Earlier this week, the number of people in Cook County Jail exceeded 6,000 for the first time in more than three years. 

The Law Office of the Cook County Public Defender is deeply concerned about the recent rise in pretrial jailing—incarceration before any decision on guilt or innocence has been made by a judge or jury.  

During a time when due process is under attack in our country, we must remember that the presumption of innocence is not simply a dusty old legal principle, it is a constitutional right and the primary guardrail against wrongful convictions and mass incarceration.  
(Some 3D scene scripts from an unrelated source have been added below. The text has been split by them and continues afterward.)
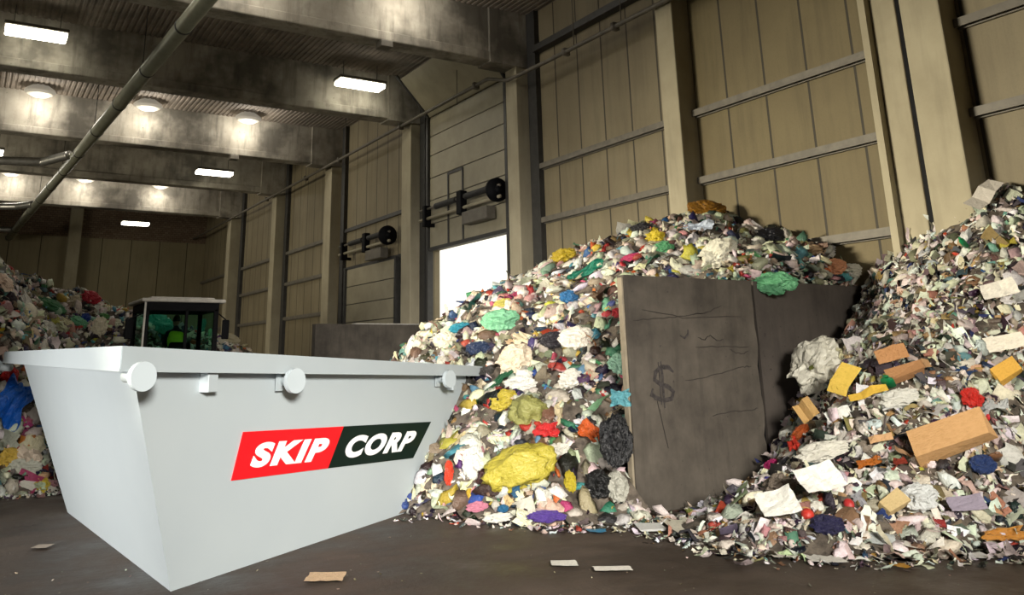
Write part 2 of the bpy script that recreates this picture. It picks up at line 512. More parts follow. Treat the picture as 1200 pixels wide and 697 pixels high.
root = empty('ventilation_duct', (2.5, 25, 8.0)); tag(root, 'long green-grey round duct hanging lengthwise under the beams', 'duct')
pa, pb = Vector((3.62, 2.0, 8.0)), Vector((1.34, 49.5, 8.0))
bm = B(); tube(bm, [pa, pb], .165, 24); obj('duct_pipe', bm, MT['duct'], root, True)
for i in range(16):
    y = 4.0 + i * 3.0
    p = pa.lerp(pb, (y - pa.y) / (pb.y - pa.y)); d = (pb - pa).normalized() * .03
    bm = B(); tube(bm, [p - d, p + d], .178, 24); obj('joint_ring', bm, MT['steel'], root, True)
for y in (7.6, 13.6, 19.6, 25.6, 31.6, 37.6, 43.6):
    p = pa.lerp(pb, (y - pa.y) / (pb.y - pa.y))
    bm = B(); tube(bm, [p, (p.x, p.y, ZC)], .012, 6); obj('hanger_rod', bm, MT['steel'], root)


def flex(pts, r, lb):
    P = []
    for a, c in zip(pts, pts[1:]):
        a, c = Vector(a), Vector(c); n = max(2, int((c - a).length / .06))
        P += [a.lerp(c, i / n) for i in range(n)]
    P.append(Vector(pts[-1]))
    bm = B(); tube(bm, P, [r * (1 + .1 * (i % 2)) for i in range(len(P))], 14)
    tag(obj('flexible_duct', bm, MT['silver'], None, True), lb, 'duct')


flex([(-2.5, 30.4, 8.0), (.29, 30.27, 8.0), (1.5, 29.9, 8.0), (2.15, 28.7, 8.05)], .13, 'ribbed silver hose joining the long duct, nearer of two')
flex([(-2.5, 39.6, 8.0), (.6, 39.5, 8.0), (1.2, 39.2, 8.0), (1.75, 38.6, 8.05)], .13, 'ribbed silver hose joining the long duct near the end wall')
flex([(-2.5, 46.6, 8.0), (.4, 46.5, 8.0), (1.35, 46.3, 8.0)], .12, 'short silver hose at the far end of the long duct')


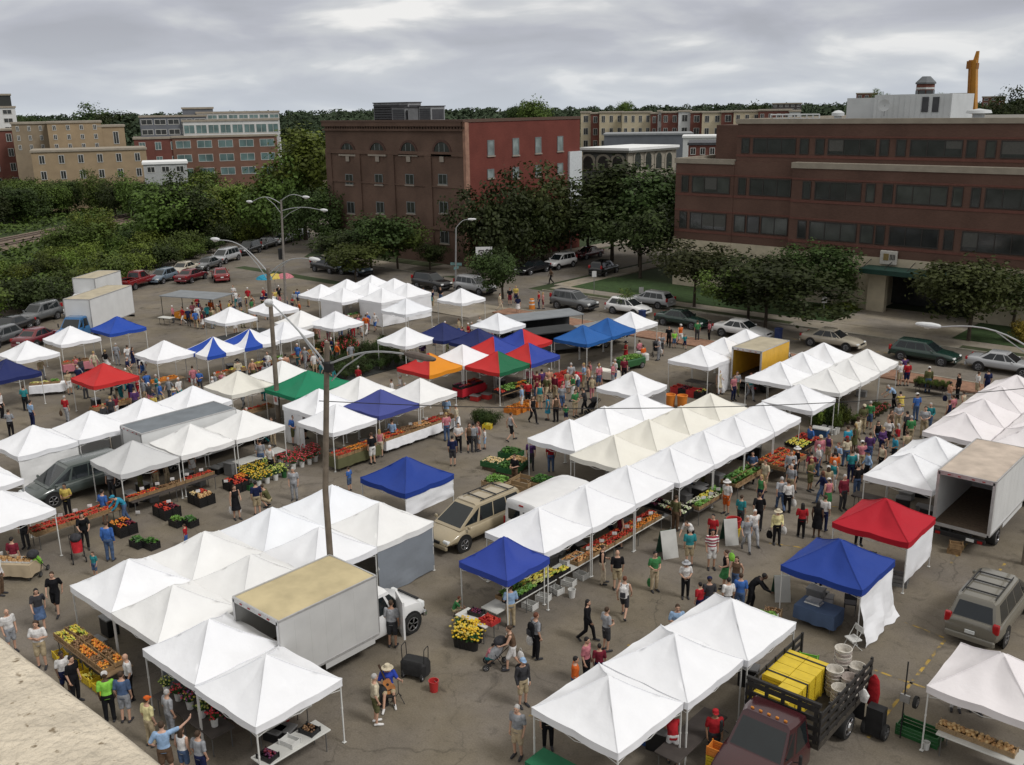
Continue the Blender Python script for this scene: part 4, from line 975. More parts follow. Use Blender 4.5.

We must not forget how jailing more people awaiting trial negatively impacts our communities. Jailing someone pretrial lowers employment rates, increases chance of rearrest, creates housing instability and food insecurity, and it inhibits access to mental health treatment. The harms of pretrial incarceration have been documented extensively. Further, these effects are concentrated in the very same neighborhoods that already suffer most from both criminalization and violence. 

We have more progress to make, but Cook County communities have achieved hard-won reductions in violence through investment in social service resources, health care, and dedicated prevention programs. Any return to the failed policies of the past that expect incarceration to reduce rates of violence directly undermines this progress. 

Both safety and justice demand that we stay true to our values and the research: pretrial reforms work. Cook County cannot go back to a time where pretrial incarceration is the rule rather than the exception.